こうして魔法の力により、タイトルにある Giant Peach が生まれ、紆余曲折を経て、James は、この大きな桃を乗り物に、緑の粒で同じく巨大化した 7 匹の仲間、Old-Green-Grasshopper、Centipede、Miss Spider、Silkworm、Earthworm、Glow-worm、Ladybird と共に冒険します。
なんとなくジャックと豆の木の片鱗が感じられる物語ですが、どうでもいいようなところで正確だったり、桃に乗って旅する空は空想の世界だったり、地上と空のコントラストは読んでいると楽しくなりました。
たとえば、Centipede (ムカデ) は、足が 100 あると周囲から言われると、正しくは 21 対だとやり返します。(調べてみたところ、オオムカデ科の場合、21 対の足があるようです。)

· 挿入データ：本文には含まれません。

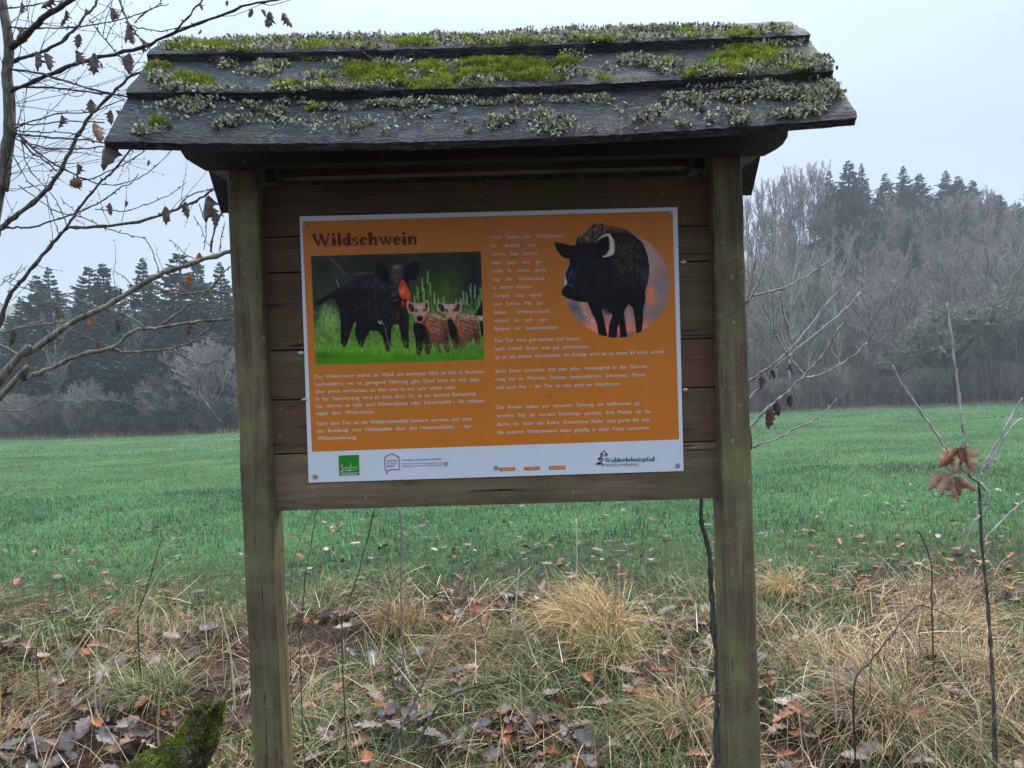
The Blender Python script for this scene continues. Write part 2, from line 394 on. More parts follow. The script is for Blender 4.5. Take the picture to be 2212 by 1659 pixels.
# ------------------------------------------------------------------ the information board
board = empty('information_board', (0, 1.73, 0))
tag(board, 'roofed wooden information board on two posts with an orange boar sign', 'information board')
def part(name, acc_or_me, m, parent=board, label=None, smooth=False):
    me = acc_or_me if isinstance(acc_or_me, bpy.types.Mesh) else acc_or_me.mesh(name, smooth)
    o = link(name, me, m, parent)
    base = Vector((0, 1.73, 0)); 
    if parent is board: o.location = -base
    else: o.location = (0, 0, 0)
    if label: o['label'] = label
    return o
for x0, x1, lab in ((-.5687, -.5035, None), (.4915, .5585, None)):
    A = Acc(); A.add(*bevel_box(x0, x1, 1.690, 1.775, -.35, 2.19, .004, 2, wob=.0007, seg=40)); 
    P_ = part('post', A, M_POST)
# planks (upper edge z left, right)
seams = [(1.972, 1.962), (1.8568, 1.8486), (1.7782, 1.7699), (1.6058, 1.5965), (1.4956, 1.4861), (1.3746, 1.3638), (1.2461, 1.2326)]
for k in range(6):
    V_, F_ = bevel_box(-.5035, .4915, 1.723, 1.744, 0, 1, .0015, 0, wob=.0004, seg=24)
    V_[:, 1] += rng.normal(0, .0008)
    t_ = (V_[:, 0]+.5)/1.0
    top = seams[k][0]*(1-t_)+seams[k][1]*t_; bot = seams[k+1][0]*(1-t_)+seams[k+1][1]*t_+.0032
    V_[:, 2] = bot + (top-bot)*V_[:, 2]
    A = Acc(); A.add(V_, F_)
    part('plank', A, M_PLANK2 if k == 5 else M_PLANK, label='lowest plank, left bare under the orange sign' if k == 5 else None)
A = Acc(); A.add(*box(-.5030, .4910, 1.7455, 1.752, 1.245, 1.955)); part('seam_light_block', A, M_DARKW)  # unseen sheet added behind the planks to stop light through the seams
# structure beneath the roof
def beam_prof(pts, y0, y1, name, m):
    pts = np.array(pts); n = len(pts)
    V_ = np.concatenate([np.insert(pts, 1, y0, axis=1), np.insert(pts, 1, y1, axis=1)])
    F4 = np.array([[i, (i+1) % n, n+(i+1) % n, n+i] for i in range(n)])
    caps = np.array([list(range(n)), list(range(2*n-1, n-1, -1))])
    A = Acc(); A.add(V_, [F4[:, ::-1], caps[:, ::-1]]); return part(name, A, m)
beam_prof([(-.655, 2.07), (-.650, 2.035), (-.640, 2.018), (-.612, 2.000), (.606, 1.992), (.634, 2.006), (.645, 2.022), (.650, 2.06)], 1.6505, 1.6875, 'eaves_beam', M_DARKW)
beam_prof([(-.655, 2.07), (-.650, 2.035), (-.612, 2.010), (.606, 2.004), (.645, 2.030), (.650, 2.06)], 1.8, 1.835, 'rear_beam', M_PLANK)
for x0, x1 in ((-.500, -.478), (.466, .488)):
    # gable cheek boards that carry the roof on the inside of the posts
    pts = np.array([(1.746, 1.985), (1.875, 1.985), (1.835, 2.07), (1.7, 2.215), (1.66, 2.17), (1.58, 2.09), (1.692, 2.09), (1.692, 2.03), (1.746, 2.03)])
    n = len(pts); V_ = np.concatenate([np.insert(pts, 0, x0, axis=1), np.insert(pts, 0, x1, axis=1)])
    F4 = np.array([[i, (i+1) % n, n+(i+1) % n, n+i] for i in range(n)]); caps = np.array([list(range(n)), list(range(2*n-1, n-1, -1))])
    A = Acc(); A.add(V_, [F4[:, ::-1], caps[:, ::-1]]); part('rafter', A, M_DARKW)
RB = []   # roof boards: y, z of lower top edge, angle, length, thickness, sag
def roof_board(yb, zb, ang, L, th, sag, x0, x1, sgn=1, label=None, fray=.0016):
    d = np.array([math.cos(ang)*sgn, math.sin(ang)]); n_ = np.array([-math.sin(ang)*sgn, math.cos(ang)])
    nx, ns = 150, 10
    xs = np.linspace(x0, x1, nx)
    prof = [(0, 0)] + [(0, th*.5)] + [(s*L/ns, th) for s in range(ns+1)] + [(L, 0)]
    m_ = len(prof); V_ = np.zeros((nx, m_, 3))
    for j, (s, h) in enumerate(prof):
        e = fray*(nz(xs, np.full(nx, s*40+h*90), 45, j % 3)+.7*nz(xs, np.full(nx, j*1.7), 160, (j+1) % 3)) if (s == 0) else 0
        hh = .0011*nz(xs, np.full(nx, s), 60, 1) + .0007*nz(xs, np.full(nx, s*3), 180, 2) if h == th else 0
        if j == 2: hh = hh - .0025
        sg = -sag*(1-(xs/.68)**2)
        V_[:, j, 0] = xs; V_[:, j, 1] = yb + d[0]*(s+e) + n_[0]*(h+hh); V_[:, j, 2] = zb + d[1]*(s+e) + n_[1]*(h+hh) + sg
    # ragged ends
    for i in (0, nx-1): V_[i, :, 0] += rng.normal(0, .0012, m_)
    V_ = V_.reshape(-1, 3)
    i, j = np.meshgrid(np.arange(nx-1), np.arange(m_), indexing='ij'); a = (i*m_+j).ravel(); b_ = (i*m_+(j+1) % m_).ravel()
    F = np.stack([a, a+m_, b_+m_, b_], -1)[:, ::-1]
    if sgn < 0: F = F[:, ::-1]
    caps = np.array([list(range(m_)), list(range((nx-1)*m_+m_-1, (nx-1)*m_-1, -1))])
    A = Acc(); A.add(V_, [F, caps])
    o = part('roof_board', A, M_ROOF, label=label)
    return o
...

また、Green-Grasshopper は、その名前から緑色をしていることがわかりますが、自らのことを short-horned grasshopper だから、バイオリンを奏でるように演奏できるのだと自慢しています。いっぽう、触覚が長いバッタ類は、翅をこすり合わせて音楽を奏でるので、バイオリンというよりバンジョーのような音色だと言うのです。さらに、自分の耳は、おなかにあるが、cricket (コオロギ) や katydid (キリギリス) は、前足に耳がついていると言って、James を驚かせます。
これら昆虫の描写と正反対にあるのが、空の描写で、Cloud-Men なる集団が空における自然現象を担っています。彼らは、図体が大きいわりに子供のように振る舞い、雹を降らせても虹をかけても楽しそうです。
物語の最後、James と 7 匹の仲間たちは、とんでもない場所にたどり着き、偶然による見事な着地を果たします。おばたちに虐められていた頃とは正反対の James のハッピーエンドに束の間幸せな気分に浸ることができました。